Since I had a length of aluminum bar stock 2" wide and 5/8" thick, I used a chunk of that for the main body of the handle. Cut it off on my table saw to give me a piece roughly 5/8 by 5/8 by 2 inches.
Faced both cut sides in the lathe using the 4-jaw chuck as I don't have a mill. Laid out the holes to mount the brass knobs as well as the centre shaft. Drilled (on the drill press) and reamed the hole for the tall-slim knob without problems. When I went to drill the hole for the short-fat knob, the drill chattered and chewed up the perimeter of the hole. Switched to another drill bit and finished the hole without problems. I actually made two blanks for the aluminum body--one for practise and one for real! I also drilled the centre hole on the drill press that I had actually meant to do back on the lathe. Luckily I caught it when the hole was still undersize (before reaming).
Mounted the blank in the 4-jaw again. The drill bit fit the centre hole well so I used that to indicated the part and get the hole on centre. Then used the reamer to finish the hole to the final diameter.
Next was to bore the recess for the nut. My first time boring. Again, I messed up on the practise piece. Oh, the boring went OK but I went too deep. When I trial fit it, I realized that the handle goes over a No 1 woodruff key which is 1/2" long. With the too-deep recess, the nut was going to run into the end of the key before securing the handle. On the for-real piece, I worked out how far I should bore to leave the unbored section just over 0.500.
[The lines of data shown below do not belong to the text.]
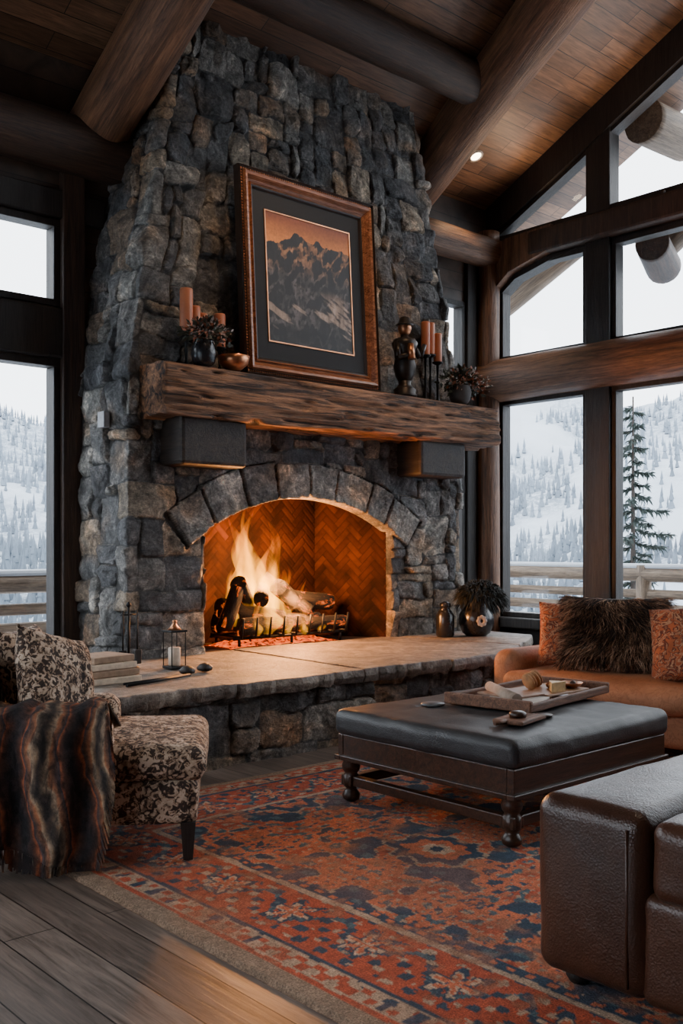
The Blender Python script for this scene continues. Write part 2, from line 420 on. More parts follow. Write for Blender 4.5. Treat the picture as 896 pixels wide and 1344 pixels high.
mobj('gable',[(XL-.16,YF,5.2),(XL-.16,YB,5.2),(XL-.16,RIDGE,8.12),(XL,YF,5.2),(XL,YB,5.2),(XL,RIDGE,8.12)],[(0,1,2),(5,4,3),(0,3,4,1),(1,4,5,2),(2,5,3,0)],WALLR,wl)
for a,b,c,d in LH: window('y',XL-.06,a,b,c,d,.07,.14)
boxes('wall_front',[((XL,YF-.16,0),(XR+.1,YF,5.25))],WALLW)

tr1=empty('trim_1')
rod('window_beam',(XR-.06,YF,3.22),(XR-.06,YB,3.22),.22,.235,LOG,tr1,28,.05,3)
box('upper_beam',(XR-.14,YF,4.52),(XR+.02,6.6,4.78),LOG_D,tr1,.03)
mobj('curved_header',[(x,y,z) for x in(XR-.13,XR-.01) for y,z in((7.22,3.9),(7.1,4.22),(6.86,4.40),(6.3,4.54),(6.3,4.80),(6.9,4.78),(7.22,4.7))],
     [(0,1,2,3,4,5,6),(13,12,11,10,9,8,7)]+[(i,(i+1)%7,7+(i+1)%7,7+i) for i in range(7)],LOG,tr1)
tr2=empty('trim_2')
rod('corner_log',(XR-.12,YB-.1,0),(XR-.12,YB-.1,4.9),.13,.12,LOG,tr2,20,.04,5)
box('casing_right_window',(8.38,YB-.05,.3),(8.55,YB+.02,4.6),DARKW,tr2,.01)
box('casing_left_window',(3.53,YB-.07,.3),(3.72,YB+.02,4.4),LOG_D,tr2,.01)
box('header_left',(XL,YB-.06,3.93),(3.9,YB+.02,4.15),DARKW,tr2,.01)
box('transom_left',(XL,YB-.06,2.83),(3.6,YB+.02,3.23),DARKW,tr2,.02)
box('apron_left',(XL,YB-.08,.38),(3.6,YB+.02,.55),DARKW,tr2,.02)
box('apron_right',(XR-.10,YF,.44),(XR+.02,YB-.2,.56),DARKW,tr2,.015)
for i,(a,b) in enumerate([(5.63,5.92),(3.66,3.95),(1.66,1.95)]):
    box('mullion_%d'%i,(XR-.05,a,.56),(XR+.01,b,3.05),DARKW,tr2,.01)
    box('mullion_up_%d'%i,(XR-.05,a,3.4),(XR+.01,b,4.6),DARKW,tr2,.01)
box('mullion_end',(XR-.05,7.09,.56),(XR+.01,7.2,4.3),DARKW,tr2,.01)
box('baseboard_right',(XR-.03,YF,0),(XR,YB-.2,.16),DARKW)
box('baseboard_back',(XL,YB-.03,0),(3.6,YB,.16),DARKW)
ra_=empty('roof_timbers')
rod('eave_log',(XL,YB-.12,4.5),(4.5,YB-.12,4.5),.2,.22,LOG_D,ra_,24,.05,8)
rod('eave_log_right',(6.9,YB-.12,4.66),(XR,YB-.12,4.66),.17,.17,LOG,ra_,24,.05,9)
rod('rafter_left',(3.8,7.25,4.62),(3.8,2.0,7.35),.24,.25,LOG,ra_,28,.06,11)
rod('rafter_right',(7.55,7.28,5.10),(6.50,3.0,6.90),.25,.30,LOG,ra_,28,.05,12)
rod('purlin_1',(XL,6.0,5.66),(7.1,6.0,5.68),.2,.2,LOG_D,ra_,24,.05,13)
rod('purlin_2',(XL,5.0,6.18),(6.9,5.0,6.2),.2,.2,LOG_D,ra_,24,.05,14)
rod('purlin_3',(XL,3.4,6.95),(6.5,3.4,6.95),.22,.22,LOG_D,ra_,24,.05,15)
rod('rafter_far_left',(.6,7.25,4.7),(.6,2.0,7.4),.24,.25,LOG_D,ra_,28,.06,16)

# ------------------------------------------------------------ fireplace
fp=empty('stone_fireplace')
CX=5.53
def hw(z): return np.where(z<2.7,1.86-.01*z,1.833-(z-2.7)*.18)
def yf(z): return 6.45+np.clip(z-2.7,0,9)*.045
SD=.85;FR=3.7
def chim(u,z):
    w=hw(z);y=yf(z)
    tl=np.clip(u/SD,0,1);tf=np.clip((u-SD)/FR,0,1);trr=np.clip((u-SD-FR)/SD,0,1)
    x=CX-w+2*w*tf
    yy=np.where(u<SD,7.3+(y-7.3)*tl,np.where(u>SD+FR,y+(7.3-y)*trr,y))
    a1=sm((u-SD+.03)/.06)*math.pi/2;a2=sm((u-SD-FR+.03)/.06)*math.pi/2
    a=a1+a2
    return np.stack([x,yy,z],-1),np.stack([-np.cos(a),-np.sin(a),0*z],-1)
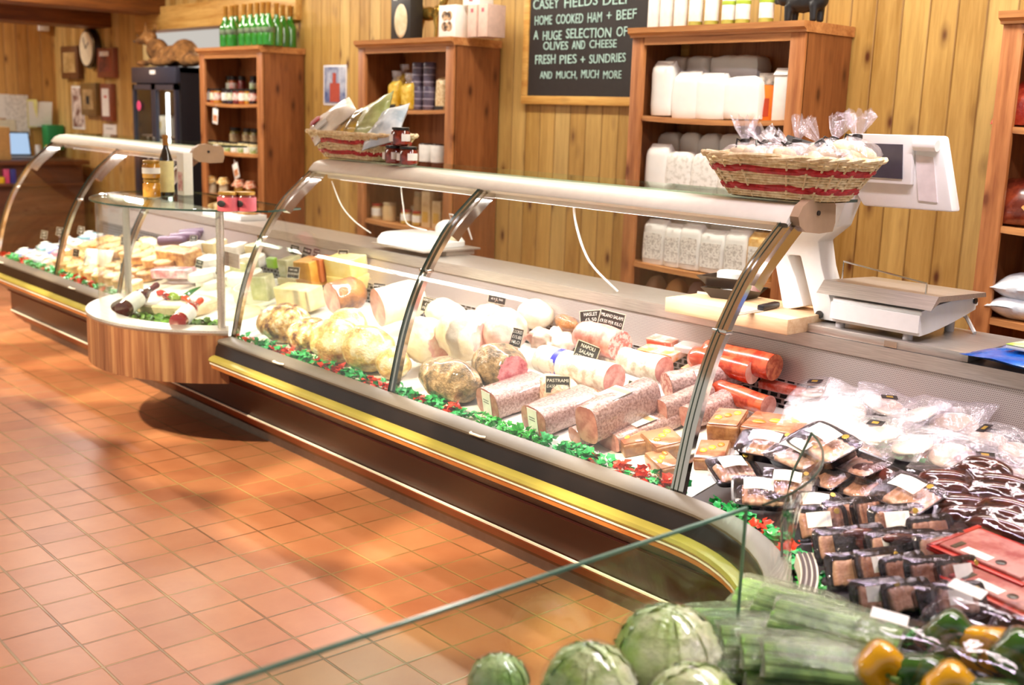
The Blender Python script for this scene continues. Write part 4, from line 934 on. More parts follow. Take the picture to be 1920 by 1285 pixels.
def block(name, label, cat, cx, cy, wpx, hpx, dep, yaw, mat, lift=0, bev=.006, rind=None, taper=0, part='body', wob=.003):
    """cx, cy: middle of the side that faces us"""
    p = on_deck(cx, cy, lift + .03); k = S(p); w_, h = wpx * k, hpx * k; p = on_deck(cx, cy + hpx * .5, lift)
    m = MB(); m.box(-w_ / 2, w_ / 2, 0, dep, 0, h, bev, 3); bmesh.ops.subdivide_edges(m.bm, edges=[e for e in m.bm.edges if e.calc_length() > .02], cuts=3, use_grid_fill=True)
    for v in m.bm.verts:
        if taper: v.co.x *= 1 - taper * v.co.y / dep
        v.co += V((noise.noise(v.co * 18), noise.noise(v.co * 18 + V((5, 5, 5))), noise.noise(v.co * 18 + V((9, 1, 4))) * (v.co.z > .01))) * wob
    t = thing(name, label, cat, p, 0); m.build(part, mat, t, 60)
    if rind: m = MB(); m.box(-w_ / 2 * 1.01, w_ / 2 * 1.01, dep * .94, dep * 1.02, 0.001, h * 1.01, .003); m.build('rind', rind, t)
    t.rotation_euler = (TILT @ Matrix.Rotation(math.radians(yaw), 3, 'Z')).to_euler()
    return t, w_, h
def wheel(name, label, cx, cy, rpx, hpx, mat, lift=0, rind=None, wedge=None, cat='cheese'):
    p = on_deck(cx, cy, lift); k = S(p); r, h = rpx * k, hpx * k; m = MB(); n = 32; sp = 2 * PI if wedge is None else 2 * PI - wedge
    pr = [(r * .96, 0), (r, h * .12), (r, h * .85), (r * .96, h)]
    t = thing(name, label, cat, p + V((0, r * .6, 0)), 0)
    if wedge is None: m.lathe(pr, n)
    else:
        a0 = -PI / 2 + wedge / 2
        P = [[(0, 0, 0)] + [(q * math.cos(a), q * math.sin(a), z) for q, z in pr] + [(0, 0, h)] for a in [a0 + sp * i / n for i in range(n + 1)]]
        m.grid(P, cv=True, cap0=True, cap1=True)
    m.build('body', mat, t, 50)
    if rind: m = MB(); m.lathe([(r * .9, h + .0005), (r * .5, h + .001), (.001, h + .001)], n, cap=False); m.build('top_rind', rind, t)
    t.rotation_euler = TILT.to_euler(); return t, r, h

# --- the cold meats, row by row from the island to the scales
joint('ham_joint', 'crumbed ham joint at the garnish, nearest the round glass case', 'ham', 534, 606, 54, 36, 25, CRUMB, 0, seed=1)
joint('ham_joint', 'second crumbed ham, pale and dark, overlapping the first at the garnish', 'ham', 582, 630, 48, 32, 20, CRUMB, .0, seed=2)
joint('turkey_joint', 'golden turkey joint behind the garnish beside the crumbed hams', 'turkey joint', 632, 640, 58, 40, 15, GOLD, .01, seed=3)
joint('turkey_joint', 'large golden turkey joint just before the middle chrome post', 'turkey joint', 690, 655, 56, 44, 10, GOLD, .0, seed=4)
joint('turkey_joint', 'small golden turkey piece tucked behind the middle chrome post', 'turkey joint', 738, 682, 34, 30, 0, GOLD, 0, seed=5)
joint('turkey_joint', 'pale turkey crown resting on the golden joints', 'turkey joint', 655, 610, 44, 30, 5, GOLD, .06, seed=25)
log('cut_ham', 'cut ham with round pink face and dark baked crust', 'ham', 622, 561, 32, 84, .13, BROWNH, HAMF, .06, rz=30, seed=1)
log('cut_ham', 'cut ham with glossy pink face and thick yellow fat, before the middle post', 'ham', 708, 577, 34, 78, .18, HAMW, HAMF, .06, rz=35, seed=2)
joint('ham_joint', 'broad pale ham just past the middle post', 'ham', 800, 640, 54, 42, 5, HAMW, .02, .7, HAMF, seed=6)
joint('ham_joint', 'big white domed ham in the middle of the meats', 'ham', 872, 630, 52, 48, 10, HAMW, .03, .8, HAMF, seed=7)
joint('ham_joint', 'pinkish ham standing behind the home cooked beef ticket', 'ham', 946, 620, 42, 42, 0, HAMP, .05, seed=8)
joint('ham_joint', 'white ham dome at the rear below the air grille', 'ham', 1004, 590, 42, 28, 0, HAMW, .07, seed=9)
joint('ham_joint', 'smaller pink ham at the rear beside the white dome', 'ham', 918, 592, 38, 24, 0, HAMP, .06, seed=10)
joint('ham_joint', 'pale ham with yellow fat at the rear by the home cooked ham ticket', 'ham', 835, 588, 50, 26, 5, HAMW, .06, seed=11)
joint('beef_joint', 'large herb-crusted beef joint lying along the garnish', 'beef joint', 845, 712, 82, 40, -3, HERB, .0, amp=.18, seed=12)
joint('beef_joint', 'herb-crusted beef joint cut open to red meat behind the larger one', 'beef joint', 938, 688, 68, 42, -6, HERB, .02, .62, BEEF, amp=.18, seed=13)
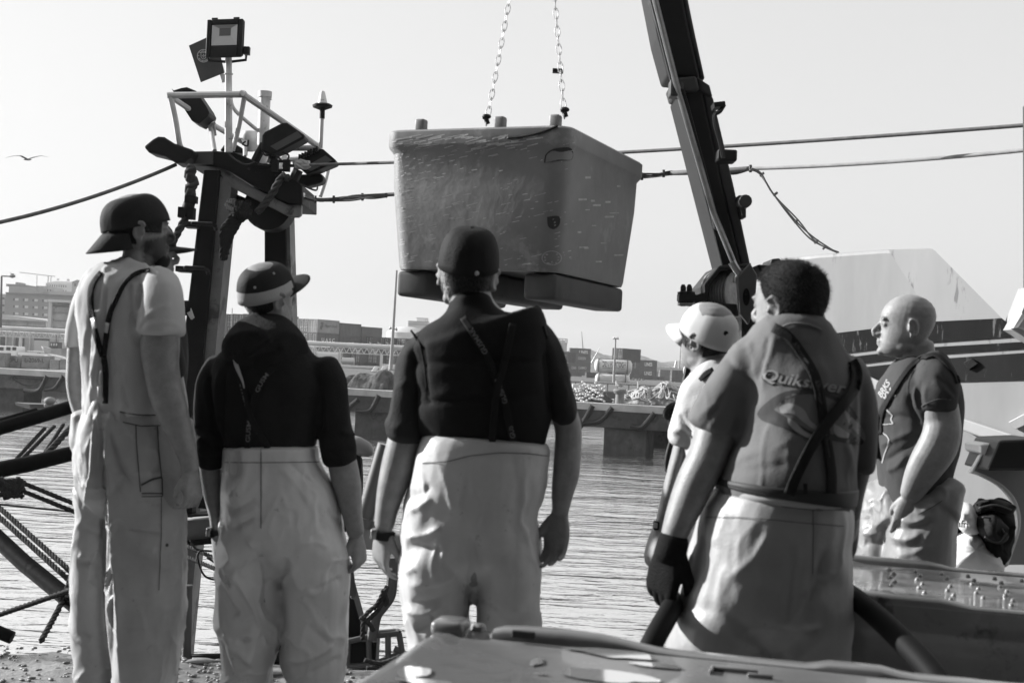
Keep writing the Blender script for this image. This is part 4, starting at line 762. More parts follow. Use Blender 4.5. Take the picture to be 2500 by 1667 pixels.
for pts, r, lab in (((P(-20, 1222, 7.6), P(185, 1405, 7.0)), .030, 'thick dark mooring rope slanting from the left edge, upper one of the pair'), ((P(-20, 1245, 7.6), P(185, 1430, 7.0)), .030, 'thick dark mooring rope slanting from the left edge, lower one of the pair'),
                    ((P(40, 1172, 8), P(215, 1243, 8)), .028, 'dark rope dropping right from the lower boom, upper one'), ((P(40, 1192, 8), P(215, 1262, 8)), .028, 'dark rope dropping right from the lower boom, lower one'), ((P(-20, 1229, 8), P(190, 1250, 8)), .012, 'thin dark line just below the lower boom'),
                    ((P(205, 1260, 6.9), P(165, 1435, 6.8), P(100, 1565, 6.5)), .03, 'dark rope crossing in front of the heavy slanting pole'), ((P(-20, 1506, 6.9), P(190, 1434, 6.7)), .028, 'dark rope rising right across the heavy slanting pole'),
                    ((P(110, 1045, 8.5), P(40, 1120, 8.2)), .025, 'first of the ropes hanging between the two booms'), ((P(133, 1040, 8.5), P(50, 1125, 8.2)), .025, 'second of the ropes hanging between the two booms'), ((P(155, 1036, 8.5), P(100, 1120, 8.2)), .025, 'third of the ropes hanging between the two booms'), ((P(190, 1025, 8.5), P(110, 1112, 8.2)), .04, 'thickest of the ropes hanging between the two booms')):
    rope('mooring_rope', pts, r, lab, pitch=r * 6, group='ropes of the left-hand boat')
b = MB(); rr = random.Random(2)
for k in range(14): strand(b, spline([P(rr.uniform(-20, 60), rr.uniform(1165, 1215), 7.9) for _ in range(4)], 4), .016, .1)
tag(b.build('rope_tangle', mrope, None, True), 'tangle of dark rope under the lower black boom', 'rope')
# stern rail and gear of the left boat seen between the men
e = empty('boat_stern', P(480, 1290, 8.2), 'grey steel stern rail of the low boat between the first two men', 'boat')
b = MB(); b.prism([P(400, 1272, 8.2), P(900, 1236, 8.2), P(905, 1283, 8.2), P(400, 1330, 8.2)], (0, .35, 0)); b.build('gunwale', mat('gunwale_grey', .3, rough=.6, var=.3, vs_=2), e, bevel=.02)
b = MB(); b.prism([P(400, 1262, 8.0), P(560, 1250, 8.0), P(560, 1255, 8.0), P(400, 1267, 8.0)], (0, .2, 0)); b.prism([P(400, 1326, 8.15), P(905, 1280, 8.15), P(905, 1292, 8.15), P(400, 1338, 8.15)], (0, .1, 0)); b.build('rubbing_strake', mk, e)
b = MB(); b.prism([P(483, 1240, 8.3), P(502, 1195, 8.3), P(530, 1245, 8.3)], (0, .1, 0)); b.build('fairlead', mk, e); b = MB(); b.box(P(458, 1248, 8.1), (.08, .1, .06)); b.build('cleat', mk, e)
for z, lab in ((0, 'upper of the two dark lines dropping from the stern rail between the first two men'), (26, 'lower of the two dark lines dropping from the stern rail between the first two men')): rope('mooring_rope', [P(430, 1322 + z, 7.6), P(540, 1368 + z, 7.3)], .024, lab)
rope('rope_loop', [P(465, 1318, 7.4), P(480, 1340, 7.4), P(520, 1345, 7.4), P(488, 1345, 7.35), P(484, 1370, 7.35), P(500, 1405, 7.35), P(530, 1413, 7.35), P(545, 1390, 7.35), P(505, 1360, 7.3)], .011, 'thin black rope loop knotted below the stern rail', mk, False)
e = empty('mooring_post', P(456, 1606, 6.0), 'round steel mooring post on the quay edge beside the man in overalls', 'post'); b = MB(); b.tube([P(455, 1618, 5.95), P(459, 1434, 5.95)], .022, 18); b.lathe(P(459, 1434, 5.95), [(.022, -.005), (.024, .0), (.022, .012), (.005, .013)], 18, UP); b.build('tube', mat('post_steel', .10, rough=.3, metal=.5), e, smooth='auto')
b = MB(); b.tube([P(443, 1618, 6.02), P(446, 1450, 6.02)], .014, 10); b.box(P(440, 1590, 6.02), (.05, .06, .05)); b.build('clamp_rod', mk, e)
b = MB(); b.tube([P(440, 1607, 5.98), P(560, 1605, 5.98)], .022, 8); b.tube([P(640, 1612, 5.98), P(700, 1600, 5.98)], .03, 8); tag(b.build('edge_pipe', mk, None, True), 'dark pipe lying along the quay edge behind the hooded man', 'pipe')
e = empty('deck_gear', P(880, 1560, 6.9), 'steel deck cage with rope-wound hook post below the watch of the black-vested man', 'deck gear')
b = MB(); [b.tube([P(*p, 6.9) for p in q], .016, 8) for q in (((846, 1566), (900, 1553), (974, 1545)), ((846, 1626), (910, 1622), (982, 1592)), ((900, 1553), (902, 1622)), ((947, 1548), (948, 1607)), ((974, 1545), (982, 1592)), ((850, 1566), (848, 1626)), ((962, 1582), (1000, 1600)))]; b.tube([P(846, 1562, 7.3), P(905, 1545, 7.3), P(972, 1540, 7.3)], .016, 8); b.tube([P(974, 1545, 6.9), P(972, 1540, 7.3)], .016, 8); b.build('cage_frame', mat('frame_steel', .12, rough=.4, metal=.4), e, smooth='auto')
b = MB(); b.box(P(872, 1592, 7.0), (.22, .2, .16)); b.prism([P(846, 1380, 7.0), P(852, 1420, 7.0), P(880, 1520, 7.0), P(905, 1560, 7.0), P(905, 1600, 7.0), P(846, 1600, 7.0)], (0, .2, 0)); b.build('gear_body', mk, e, bevel=.01)
b = MB(); b.tube(spline([P(*p, 6.9) for p in ((958, 1360), (957, 1420), (952, 1455), (935, 1480), (918, 1505), (908, 1560))], 6), .03, 10); b.build('hook_post', mat('frame_steel', .12), e, smooth='auto')
b = MB(); [strand(b, spline([P(*p, 6.8) for p in q], 5), .013, .08) for q in (((938, 1440), (920, 1475), (890, 1505), (885, 1560)), ((945, 1430), (928, 1480), (912, 1500), (892, 1520)), ((930, 1462), (945, 1476), (940, 1450), (932, 1440)), ((880, 1505), (900, 1520), (912, 1540)), ((890, 1610), (930, 1618), (980, 1600)), ((895, 1630), (925, 1628), (985, 1612)))]; b.build('rope', mrope, e, smooth=True)
b = MB(); rr = random.Random(1); [b.tube(spline([P(852 + rr.uniform(-8, 10), 1395, 6.9), P(855 + rr.uniform(-8, 12), 1425, 6.9), P(860 + rr.uniform(-10, 12), 1455 + rr.uniform(-10, 12), 6.9)], 4), .004, 4) for _ in range(16)]; b.build('frayed_rope', mat('rope_mid', .12), e)
e = empty('deck_lamp', P(890, 1090, 8.6), 'rounded grey deck lamp head beside the elbow of the hooded man', 'lamp'); b = MB(); b.rings([P(x, y, 8.6) + r * np.array([(0 * math.cos(q), math.cos(q), math.sin(q)) for q in np.linspace(0, 6.283, 16, endpoint=False)]) for x, y, r in ((850, 1080, .03), (858, 1083, .06), (880, 1090, .062), (900, 1097, .05), (910, 1101, .028), (912, 1102, .004))]); b.build('head', mat('lamp_grey', .2, rough=.5), e, smooth=True); b = MB(); b.tube([P(862, 1090, 8.6), P(874, 1125, 8.6), P(876, 1180, 8.6), P(870, 1270, 8.3)], .03, 8); b.build('stem', mk, e, smooth='auto')
e = empty('hydraulic_ram', P(915, 1200, 7.8), 'leaning shiny ram with a clamp beside the wrist of the man in the black vest', 'ram'); b = MB(); b.tube([P(942, 1085, 7.8), P(888, 1275, 7.8)], [.05, .055], 14); b.tube([P(892, 1262, 7.8), P(885, 1282, 7.8)], .075, 14); b.build('tube', mat('ram_steel', .2, rough=.3, metal=.6), e, smooth='auto'); b = MB(); b.prism([P(*p, 7.75) for p in ((870, 1280), (985, 1310), (985, 1350), (880, 1340))], (0, .2, 0)); b.box(P(970, 1365, 7.7), (.12, .1, .06)); b.box(P(972, 1380, 7.7), (.1, .1, .05)); b.build('mount', mat('gunwale_grey', .3), e, bevel=.01)
# ------------------------------------------------------------------ crane boom, white wheelhouse, hanging tub, fish tubs
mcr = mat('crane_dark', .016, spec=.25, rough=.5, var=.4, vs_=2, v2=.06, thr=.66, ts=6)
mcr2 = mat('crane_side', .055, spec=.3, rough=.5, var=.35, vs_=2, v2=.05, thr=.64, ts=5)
mrod = mat('crane_rod', .34, rough=.3, metal=.6, var=.3, vs_=12)
cr = empty('deck_crane', P(1800, 900, 7.4), 'dark telescopic crane boom with a rope winch rising out of the picture', 'crane')
def dcr(y): return 7.25 - .6 * (760 - y) / 760      # the boom leans a little towards us
def beam(b, xs, t0, nm, m, parent=cr, y=(0, 1)):
    pass
def strip(pts, t, off, nm, m, bev=.012, parent=cr):
    """face of the boom: left edge/right edge pixel pairs down its length, real depth t"""
    b = MB(); rr = []
    for (xa, xb, y, dy) in pts:
        D = dcr(y) + off; a, c = P(xa, y, D), P(xb, y + dy, D); rr.append(np.array([a, c, c + (0, t, 0), a + (0, t, 0)]))
    b.rings(rr); return b.build(nm, m, parent, bevel=bev)
strip(((1575, 1655, -60, 0), (1604, 1686, 90, 2), (1630, 1709, 185, 6)), .30, 0, 'inner_boom', mcr)
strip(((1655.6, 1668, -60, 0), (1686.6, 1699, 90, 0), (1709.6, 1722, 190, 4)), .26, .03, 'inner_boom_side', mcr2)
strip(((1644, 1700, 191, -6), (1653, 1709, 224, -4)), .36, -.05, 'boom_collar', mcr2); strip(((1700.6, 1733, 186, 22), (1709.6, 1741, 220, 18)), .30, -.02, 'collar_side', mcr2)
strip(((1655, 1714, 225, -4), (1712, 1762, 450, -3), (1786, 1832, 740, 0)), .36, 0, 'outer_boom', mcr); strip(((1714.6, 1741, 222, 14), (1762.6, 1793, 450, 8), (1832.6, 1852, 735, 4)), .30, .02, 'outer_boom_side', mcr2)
strip(((1658, 1672, 215, 0), (1716, 1730, 430, 0), (1745, 1762, 560, 0)), .05, -.075, 'boom_flange', mcr)
b = MB(); b.tube([P(1584, -60, dcr(-60) - .06), P(1650, 200, dcr(200) - .06), P(1742, 520, dcr(520) - .08), P(1802, 668, dcr(668) - .1)], .016, 10); b.build('ram_rod', mrod, cr, smooth='auto')
b = MB(); b.tube([P(1576, -60, dcr(-60) - .02), P(1644, 210, dcr(200) - .02)], .012, 8); b.build('hose', mat('cable_black', .02), cr)
b = MB(); b.box(P(1650, 218, dcr(200)), (.07, .1, .09)); b.build('cable_guide', mcr2, cr, bevel=.01)
b = MB(); b.prism([P(*p, 6.5) for p in ((1743, 250), (1770, 247), (1772, 258), (1757, 260), (1745, 262))], (0, .1, 0)); b.tube(spline([P(*p, 6.52) for p in ((1768, 256), (1758, 272), (1745, 282), (1748, 310), (1758, 345), (1764, 375), (1766, 386))], 5), .012, 6); b.build('hose_bracket', mcr, cr)
b = MB(); b.box(P(1772, 383, 6.8), (.1, .12, .06)); b.build('hose_clip', mcr, cr, bevel=.01)
b = MB(); b.prism([P(*p, 7.) for p in ((1803, 476), (1822, 478), (1822, 532), (1812, 532))], (0, .1, 0)); b.lathe(P(1816, 494, 6.98), [(.01, -.06), (.035, -.06), (.035, .06), (.01, .06)], 12, (0, 1, 0)); b.build('pin_lug', mcr2, cr, bevel=.006)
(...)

The next operation was to 'broach' the keyway using the lathe carriage. Again, a first for me. I used a spare cutoff blade to form a single-point scratch tool. The cutoff blade started at 3/32" thickness so I needed to grind a little off each side to bring it down to the 1/16" needed for a No 1 woodruff. A bit hairy and I went a teeny bit undersize. Scratching out the keyway wasn't hard, though, at about 2 thous per pass. A little bit of work with a needle file and it fit the key.
Strictly for looks, I wanted to reduce the thickness of the 'wings' of the aluminum body. I chucked a short cutoff to use a mandrel and drilled and tapped it for a bolt the same size as the centre hole (5/16"). I needed a 'dog' to engage the body piece so the lathe could drive it. I drilled and tapped a #6 hole on the perimeter of the mandrel and then screwed in an allen head cap screw. This worked fine. As I faced down the wings on the practise piece, I left a hub in the centre. Eventually I realized that I didn't have a facing tool with an acute-enough angle to properly finish the shoulder. Before I did the for-real piece, I ground both left and right knife tools. Since I was working aluminum, I followed the recommendation from steves-workshop.co.uk and used a significant back rake on the tool bits. These cut very well on the for-real piece and let me finish the hub nicely.
Finally, I used 320 and 400 grit sandpaper to clean and polish the aluminum a bit. Secured the brass bits with thread locker and cut off the excess brass. I think the completed handle looks pretty good and it certainly works far better than the broken original!